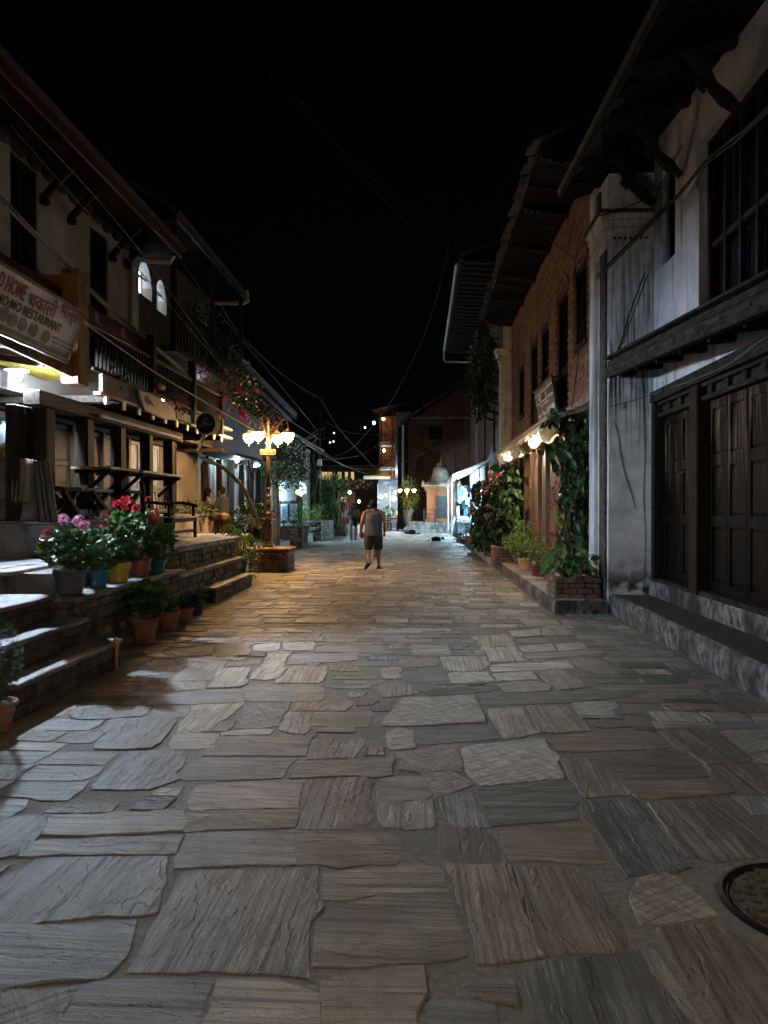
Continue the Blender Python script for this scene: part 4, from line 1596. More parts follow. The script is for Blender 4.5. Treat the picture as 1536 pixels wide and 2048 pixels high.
rb = thing('red_brick_building', 'tall dark red brick building with deep eaves and balcony greenery', 'building', (2.85, 33, 0))
WR = [(26.3, 27.2, 3.6, 5.6), (30.0, 30.9, 3.6, 5.6), (34.4, 35.3, 3.6, 5.6), (39.5, 40.4, 3.6, 5.4), (32, 33, 6.3, 7.8), (37, 38, 6.3, 7.8)]
mb = MB()
walled(mb, 2.85, 3.1, 24.26, 45, .2, 9.35, WR)
obj('wall', mb, M['brickX'], rb)
for (ya, yb, za, zb_) in WR:
    mb = MB()
    b_ = .1
    mb.box(2.86, 2.98, ya, yb, zb_ - b_, zb_)
    mb.box(2.82, 2.98, ya - .05, yb + .05, za, za + b_)
    mb.box(2.86, 2.98, ya, ya + b_, za + b_, zb_ - b_)
    mb.box(2.86, 2.98, yb - b_, yb, za + b_, zb_ - b_)
    mb.box(2.90, 2.95, (ya + yb) / 2 - .03, (ya + yb) / 2 + .03, za + b_, zb_ - b_)
    w = obj('window', mb, M['wood'], rb)
    g = MB(); g.box(2.99, 3.0, ya, yb, za, zb_)
    obj('pane', g, M['glassdark'], w)
    ar = MB()
    ym, r0 = (ya + yb) / 2, (yb - ya) / 2
    for k in range(7):
        a0, a1 = math.pi * (k + .05) / 7, math.pi * (k + .95) / 7
        def pt(r, a):
            return Vector((2.82, ym - r * math.cos(a), zb_ + r * .8 * math.sin(a)))
        ar.prism([pt(r0, a0), pt(r0, a1), pt(r0 + .15, a1), pt(r0 + .15, a0)], (.05, 0, 0))
    obj('brick_arch', ar, M['oldbrick'], rb)
mb = MB()
mb.sheet([[Vector((1.3, 24.6, 9.45)), Vector((2.95, 24.6, 9.35))], [Vector((1.3, 39.5, 9.45)), Vector((2.95, 39.5, 9.35))]], .06)
obj('soffit', mb, M['soffit'], rb)
mb = MB()
yy = 24.8
while yy < 39.4:
    mb.bar((1.34, yy, 9.40), (2.9, yy, 9.28), .08, .1)
    yy += .55
o = obj('rafters', mb, M['woodh'], rb)
o['kind'] = 'stuff'
mb = MB()
mb.sheet([[Vector((1.2, 24.5, 9.53)), Vector((7, 24.5, 11.6))], [Vector((1.2, 39.6, 9.53)), Vector((7, 39.6, 11.6))]], .08)
obj('roof', mb, M['slate'], rb)
mb = MB(); mb.bar((1.22, 24.6, 9.47), (1.22, 39.5, 9.47), .05, .16)
obj('fascia', mb, M['woodh'], rb)
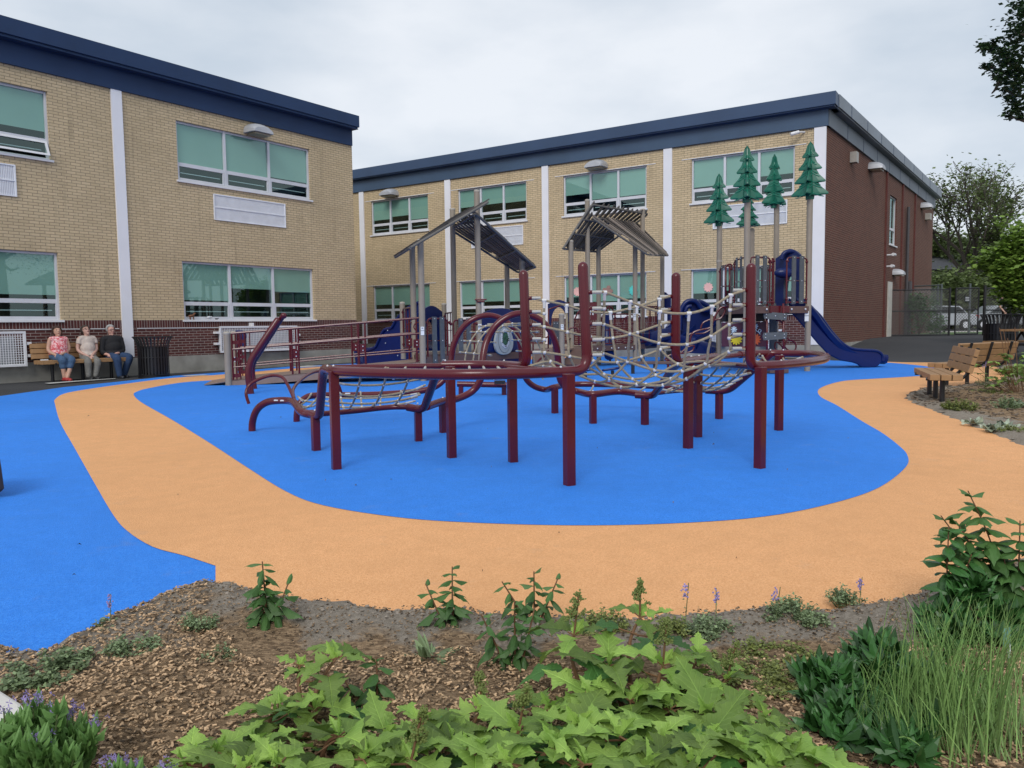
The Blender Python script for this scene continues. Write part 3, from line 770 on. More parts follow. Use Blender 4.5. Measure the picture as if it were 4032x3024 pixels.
P1 = XYp(2300, 5.55, 0); P2 = XYp(2070, 6.15, 0); P3 = XYp(2659, 6.45, 0); P4 = XYp(2949, 5.80, 0)
def rail(pts, r=PR, name='rail', sm=5, dome=False):
    b = MB(); b.tube(cat(pts, sm) if sm else pts, r, 14, dome=dome); return loc(b.build(name, m_red, NC, smooth=True))
# front upper rail into upright
C1 = Z(XY(1285, 6.35), zU)
fr_ = cat([C1 + Vector((.02, .05, -.01)), Z(L1, zU) + Vector((.0, .02, 0)), XYp(1500, 5.60, zU), XYp(1800, 5.30, zU), XYp(2050, 5.32, zU), XYp(2190, 5.42, zU)], 6)
rail(fillet(fr_ + [Z(P1, zU) + Vector((.03, .02, 0)), Z(P1, 1.53)], .12, 7), name='rail', sm=0, dome=True)
# rear upper rail into upright
rr_ = [XYp(1748, 6.62, zU), XYp(1900, 6.6, zU), XYp(2000, 6.45, zU)]
rail(fillet(rr_ + [Z(P2, zU) + Vector((.02, 0, 0)), Z(P2, 1.52)], .11, 7), sm=0, dome=True)
# tie rails
rail([C1 + Vector((.06, .06, 0)), XYp(1500, 6.55, zU - .005), XYp(1755, 6.66, zU - .01)], .024)
rail([XYp(2000, 6.40, zU - .01), XYp(2100, 6.0, zU - .012), XYp(2200, 5.5, zU - .01)], .024)
# right loop
lp = [XYp(3060, 5.95, zU), XYp(3165, 6.3, zU), XYp(3235, 6.8, zU), XYp(3243, 7.35, zU), XYp(3190, 7.9, zU), XYp(3080, 8.2, zU), XYp(2990, 8.25, zU), XYp(2910, 8.0, zU)]
rail(fillet([Z(P4, 1.53), Z(P4, zU), XYp(3010, 5.88, zU)], .12, 7) + cat(lp, 6), sm=0)
bcap = MB(); bcap.ball(Z(P4, 1.525), PR * 1.0, 14, 8); loc(bcap.build('end_cap', m_red, NC, smooth=True))
rail(fillet([Z(P3, 1.51), Z(P3, zU), XYp(2740, 6.95, zU), XYp(2815, 7.6, zU)], .12, 7), sm=0)
bcap = MB(); bcap.ball(Z(P3, 1.505), PR, 14, 8); loc(bcap.build('end_cap', m_red, NC, smooth=True))
rail([XYp(2810, 7.55, zU), XYp(2860, 7.85, zU - .01), XYp(2915, 8.0, zU)], .026)
rail([XYp(2715, 6.85, zU - .012), XYp(2830, 6.5, zU - .014), XYp(2960, 6.0, zU - .012)], .024)
# lower left frame: arched feet, V pipes
rail([G(993, 1706), Z(G(996, 1706), .12), AY(1008, 1620, 8.2), AY(1035, 1592, 8.15), AY(1075, 1579, 8.1), AY(1150, 1581, 7.85), Z(L2, zL) + Vector((-.18, .22, 0)), Z(L2, zL) + Vector((.0, .04, -.01))])
rail([G(1168, 1668), Z(G(1171, 1668), .13), AY(1180, 1590, 9.05), AY(1205, 1566, 9.1), AY(1250, 1557, 9.15), AY(1426, 1555, 9.3), AY(1560, 1549, 9.4), AY(1665, 1538, 9.45), AY(1722, 1518, 9.5), AY(1762, 1480, 9.55)])
rail([Z(L2, zL), XYp(1400, 7.2, zL - .01), XYp(1539, 7.4, zL), Z(L5, zL)], .026)
rail(fillet([Z(L2, zL) + Vector((-.05, .06, .0)), Z(L2, zL - .02) + Vector((.05, -.05, 0)), C1 + Vector((0, .0, 0)), Z(L1, zU) + Vector((.03, -.02, 0))], .1, 6), sm=0)
rail(fillet([Z(L5, zL) + Vector((-.1, .02, 0)), Z(L5, zL - .02) + Vector((.06, -.05, 0)), XYp(1735, 6.72, zU - .02), XYp(1780, 6.62, zU)], .1, 6), sm=0)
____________
What you are asked to do
Leave out the pictures and give the listing above again exactly.

Exercise answer
Continue the Blender Python script for this scene: part 4, from line 1596. More parts follow. The script is for Blender 4.5. Treat the picture as 1536 pixels wide and 2048 pixels high.
rb = thing('red_brick_building', 'tall dark red brick building with deep eaves and balcony greenery', 'building', (2.85, 33, 0))
WR = [(26.3, 27.2, 3.6, 5.6), (30.0, 30.9, 3.6, 5.6), (34.4, 35.3, 3.6, 5.6), (39.5, 40.4, 3.6, 5.4), (32, 33, 6.3, 7.8), (37, 38, 6.3, 7.8)]
mb = MB()
walled(mb, 2.85, 3.1, 24.26, 45, .2, 9.35, WR)
obj('wall', mb, M['brickX'], rb)
for (ya, yb, za, zb_) in WR:
    mb = MB()
    b_ = .1
    mb.box(2.86, 2.98, ya, yb, zb_ - b_, zb_)
    mb.box(2.82, 2.98, ya - .05, yb + .05, za, za + b_)
    mb.box(2.86, 2.98, ya, ya + b_, za + b_, zb_ - b_)
    mb.box(2.86, 2.98, yb - b_, yb, za + b_, zb_ - b_)
    mb.box(2.90, 2.95, (ya + yb) / 2 - .03, (ya + yb) / 2 + .03, za + b_, zb_ - b_)
    w = obj('window', mb, M['wood'], rb)
    g = MB(); g.box(2.99, 3.0, ya, yb, za, zb_)
    obj('pane', g, M['glassdark'], w)
    ar = MB()
    ym, r0 = (ya + yb) / 2, (yb - ya) / 2
    for k in range(7):
        a0, a1 = math.pi * (k + .05) / 7, math.pi * (k + .95) / 7
        def pt(r, a):
            return Vector((2.82, ym - r * math.cos(a), zb_ + r * .8 * math.sin(a)))
        ar.prism([pt(r0, a0), pt(r0, a1), pt(r0 + .15, a1), pt(r0 + .15, a0)], (.05, 0, 0))
    obj('brick_arch', ar, M['oldbrick'], rb)
mb = MB()
mb.sheet([[Vector((1.3, 24.6, 9.45)), Vector((2.95, 24.6, 9.35))], [Vector((1.3, 39.5, 9.45)), Vector((2.95, 39.5, 9.35))]], .06)
obj('soffit', mb, M['soffit'], rb)
mb = MB()
yy = 24.8
while yy < 39.4:
    mb.bar((1.34, yy, 9.40), (2.9, yy, 9.28), .08, .1)
    yy += .55
o = obj('rafters', mb, M['woodh'], rb)
o['kind'] = 'stuff'
mb = MB()
mb.sheet([[Vector((1.2, 24.5, 9.53)), Vector((7, 24.5, 11.6))], [Vector((1.2, 39.6, 9.53)), Vector((7, 39.6, 11.6))]], .08)
obj('roof', mb, M['slate'], rb)
mb = MB(); mb.bar((1.22, 24.6, 9.47), (1.22, 39.5, 9.47), .05, .16)
obj('fascia', mb, M['woodh'], rb)
The Blender Python script for this scene continues. Write part 3, from line 770 on. More parts follow. Use Blender 4.5. Measure the picture as if it were 4032x3024 pixels.
P1 = XYp(2300, 5.55, 0); P2 = XYp(2070, 6.15, 0); P3 = XYp(2659, 6.45, 0); P4 = XYp(2949, 5.80, 0)
def rail(pts, r=PR, name='rail', sm=5, dome=False):
    b = MB(); b.tube(cat(pts, sm) if sm else pts, r, 14, dome=dome); return loc(b.build(name, m_red, NC, smooth=True))
# front upper rail into upright
C1 = Z(XY(1285, 6.35), zU)
fr_ = cat([C1 + Vector((.02, .05, -.01)), Z(L1, zU) + Vector((.0, .02, 0)), XYp(1500, 5.60, zU), XYp(1800, 5.30, zU), XYp(2050, 5.32, zU), XYp(2190, 5.42, zU)], 6)
rail(fillet(fr_ + [Z(P1, zU) + Vector((.03, .02, 0)), Z(P1, 1.53)], .12, 7), name='rail', sm=0, dome=True)
# rear upper rail into upright
rr_ = [XYp(1748, 6.62, zU), XYp(1900, 6.6, zU), XYp(2000, 6.45, zU)]
rail(fillet(rr_ + [Z(P2, zU) + Vector((.02, 0, 0)), Z(P2, 1.52)], .11, 7), sm=0, dome=True)
# tie rails
rail([C1 + Vector((.06, .06, 0)), XYp(1500, 6.55, zU - .005), XYp(1755, 6.66, zU - .01)], .024)
rail([XYp(2000, 6.40, zU - .01), XYp(2100, 6.0, zU - .012), XYp(2200, 5.5, zU - .01)], .024)
# right loop
lp = [XYp(3060, 5.95, zU), XYp(3165, 6.3, zU), XYp(3235, 6.8, zU), XYp(3243, 7.35, zU), XYp(3190, 7.9, zU), XYp(3080, 8.2, zU), XYp(2990, 8.25, zU), XYp(2910, 8.0, zU)]
rail(fillet([Z(P4, 1.53), Z(P4, zU), XYp(3010, 5.88, zU)], .12, 7) + cat(lp, 6), sm=0)
bcap = MB(); bcap.ball(Z(P4, 1.525), PR * 1.0, 14, 8); loc(bcap.build('end_cap', m_red, NC, smooth=True))
rail(fillet([Z(P3, 1.51), Z(P3, zU), XYp(2740, 6.95, zU), XYp(2815, 7.6, zU)], .12, 7), sm=0)
bcap = MB(); bcap.ball(Z(P3, 1.505), PR, 14, 8); loc(bcap.build('end_cap', m_red, NC, smooth=True))
rail([XYp(2810, 7.55, zU), XYp(2860, 7.85, zU - .01), XYp(2915, 8.0, zU)], .026)
rail([XYp(2715, 6.85, zU - .012), XYp(2830, 6.5, zU - .014), XYp(2960, 6.0, zU - .012)], .024)
# lower left frame: arched feet, V pipes
rail([G(993, 1706), Z(G(996, 1706), .12), AY(1008, 1620, 8.2), AY(1035, 1592, 8.15), AY(1075, 1579, 8.1), AY(1150, 1581, 7.85), Z(L2, zL) + Vector((-.18, .22, 0)), Z(L2, zL) + Vector((.0, .04, -.01))])
rail([G(1168, 1668), Z(G(1171, 1668), .13), AY(1180, 1590, 9.05), AY(1205, 1566, 9.1), AY(1250, 1557, 9.15), AY(1426, 1555, 9.3), AY(1560, 1549, 9.4), AY(1665, 1538, 9.45), AY(1722, 1518, 9.5), AY(1762, 1480, 9.55)])
rail([Z(L2, zL), XYp(1400, 7.2, zL - .01), XYp(1539, 7.4, zL), Z(L5, zL)], .026)
rail(fillet([Z(L2, zL) + Vector((-.05, .06, .0)), Z(L2, zL - .02) + Vector((.05, -.05, 0)), C1 + Vector((0, .0, 0)), Z(L1, zU) + Vector((.03, -.02, 0))], .1, 6), sm=0)
rail(fillet([Z(L5, zL) + Vector((-.1, .02, 0)), Z(L5, zL - .02) + Vector((.06, -.05, 0)), XYp(1735, 6.72, zU - .02), XYp(1780, 6.62, zU)], .1, 6), sm=0)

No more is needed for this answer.